▸ **PROBLEM TO SOLVE**
Would you print the material exactly, starting at its first line and ending at the line holding "90, .02, 9), .0022)"?
*-*-*
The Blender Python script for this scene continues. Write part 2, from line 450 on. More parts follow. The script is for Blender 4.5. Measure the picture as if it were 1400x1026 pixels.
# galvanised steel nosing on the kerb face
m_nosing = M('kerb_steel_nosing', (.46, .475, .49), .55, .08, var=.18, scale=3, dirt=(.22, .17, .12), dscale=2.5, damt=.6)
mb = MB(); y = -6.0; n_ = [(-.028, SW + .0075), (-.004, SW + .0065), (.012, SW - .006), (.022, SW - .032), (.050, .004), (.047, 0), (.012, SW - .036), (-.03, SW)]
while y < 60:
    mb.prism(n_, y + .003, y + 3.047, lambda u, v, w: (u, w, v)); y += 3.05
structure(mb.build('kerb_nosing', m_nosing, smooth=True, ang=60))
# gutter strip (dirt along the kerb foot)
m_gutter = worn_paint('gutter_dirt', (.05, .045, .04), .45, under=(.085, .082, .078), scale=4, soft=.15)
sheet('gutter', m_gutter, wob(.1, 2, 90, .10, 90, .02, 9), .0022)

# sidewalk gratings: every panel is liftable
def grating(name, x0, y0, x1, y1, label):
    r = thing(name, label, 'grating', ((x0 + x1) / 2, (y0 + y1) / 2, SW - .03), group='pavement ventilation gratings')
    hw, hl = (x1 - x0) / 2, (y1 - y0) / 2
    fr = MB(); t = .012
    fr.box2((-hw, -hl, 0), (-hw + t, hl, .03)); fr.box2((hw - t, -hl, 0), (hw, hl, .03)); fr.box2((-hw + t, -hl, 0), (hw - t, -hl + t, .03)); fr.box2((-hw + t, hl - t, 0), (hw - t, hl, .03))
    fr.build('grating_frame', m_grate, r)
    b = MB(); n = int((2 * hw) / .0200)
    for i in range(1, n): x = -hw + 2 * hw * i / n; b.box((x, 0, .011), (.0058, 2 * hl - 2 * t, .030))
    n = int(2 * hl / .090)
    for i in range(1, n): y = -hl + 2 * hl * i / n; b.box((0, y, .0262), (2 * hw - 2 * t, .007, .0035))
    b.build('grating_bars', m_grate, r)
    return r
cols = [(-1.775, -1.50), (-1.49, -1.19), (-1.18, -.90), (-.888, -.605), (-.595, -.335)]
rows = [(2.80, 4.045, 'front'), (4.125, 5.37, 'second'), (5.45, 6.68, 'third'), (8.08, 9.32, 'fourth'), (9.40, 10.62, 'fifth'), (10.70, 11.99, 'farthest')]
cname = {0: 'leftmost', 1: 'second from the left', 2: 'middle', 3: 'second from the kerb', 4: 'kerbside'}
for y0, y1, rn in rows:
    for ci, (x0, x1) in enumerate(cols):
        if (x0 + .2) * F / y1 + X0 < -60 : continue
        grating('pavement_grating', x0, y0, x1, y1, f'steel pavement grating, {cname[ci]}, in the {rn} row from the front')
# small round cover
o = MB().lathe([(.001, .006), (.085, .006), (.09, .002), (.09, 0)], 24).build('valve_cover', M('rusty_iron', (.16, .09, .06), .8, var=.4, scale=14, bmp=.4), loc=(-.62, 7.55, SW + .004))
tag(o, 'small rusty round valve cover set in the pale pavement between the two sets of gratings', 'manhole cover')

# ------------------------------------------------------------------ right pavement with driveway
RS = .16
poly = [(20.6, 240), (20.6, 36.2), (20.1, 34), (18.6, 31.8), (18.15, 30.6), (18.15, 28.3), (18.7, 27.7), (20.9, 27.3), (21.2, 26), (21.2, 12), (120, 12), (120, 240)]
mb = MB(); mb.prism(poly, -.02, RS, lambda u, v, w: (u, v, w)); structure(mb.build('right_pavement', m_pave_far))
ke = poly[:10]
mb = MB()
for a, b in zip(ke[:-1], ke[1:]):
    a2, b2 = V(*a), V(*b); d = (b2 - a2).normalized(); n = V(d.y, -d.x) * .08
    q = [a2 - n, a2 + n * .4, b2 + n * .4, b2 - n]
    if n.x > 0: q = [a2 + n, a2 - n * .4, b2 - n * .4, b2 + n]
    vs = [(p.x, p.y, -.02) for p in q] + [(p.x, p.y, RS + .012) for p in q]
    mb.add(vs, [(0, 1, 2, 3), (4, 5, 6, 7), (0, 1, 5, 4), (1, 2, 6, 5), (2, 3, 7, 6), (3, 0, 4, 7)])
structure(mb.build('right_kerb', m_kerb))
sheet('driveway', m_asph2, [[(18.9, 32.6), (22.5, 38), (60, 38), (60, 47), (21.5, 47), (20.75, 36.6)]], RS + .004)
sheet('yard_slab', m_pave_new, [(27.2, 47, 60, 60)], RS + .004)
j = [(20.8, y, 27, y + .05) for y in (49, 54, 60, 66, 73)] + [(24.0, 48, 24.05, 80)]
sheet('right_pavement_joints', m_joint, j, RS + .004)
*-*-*
▸ **SOLUTION FOR THIS PROBLEM**
The Blender Python script for this scene continues. Write part 2, from line 450 on. More parts follow. The script is for Blender 4.5. Measure the picture as if it were 1400x1026 pixels.
# galvanised steel nosing on the kerb face
m_nosing = M('kerb_steel_nosing', (.46, .475, .49), .55, .08, var=.18, scale=3, dirt=(.22, .17, .12), dscale=2.5, damt=.6)
mb = MB(); y = -6.0; n_ = [(-.028, SW + .0075), (-.004, SW + .0065), (.012, SW - .006), (.022, SW - .032), (.050, .004), (.047, 0), (.012, SW - .036), (-.03, SW)]
while y < 60:
    mb.prism(n_, y + .003, y + 3.047, lambda u, v, w: (u, w, v)); y += 3.05
structure(mb.build('kerb_nosing', m_nosing, smooth=True, ang=60))
# gutter strip (dirt along the kerb foot)
m_gutter = worn_paint('gutter_dirt', (.05, .045, .04), .45, under=(.085, .082, .078), scale=4, soft=.15)
sheet('gutter', m_gutter, wob(.1, 2, 90, .10, 90, .02, 9), .0022)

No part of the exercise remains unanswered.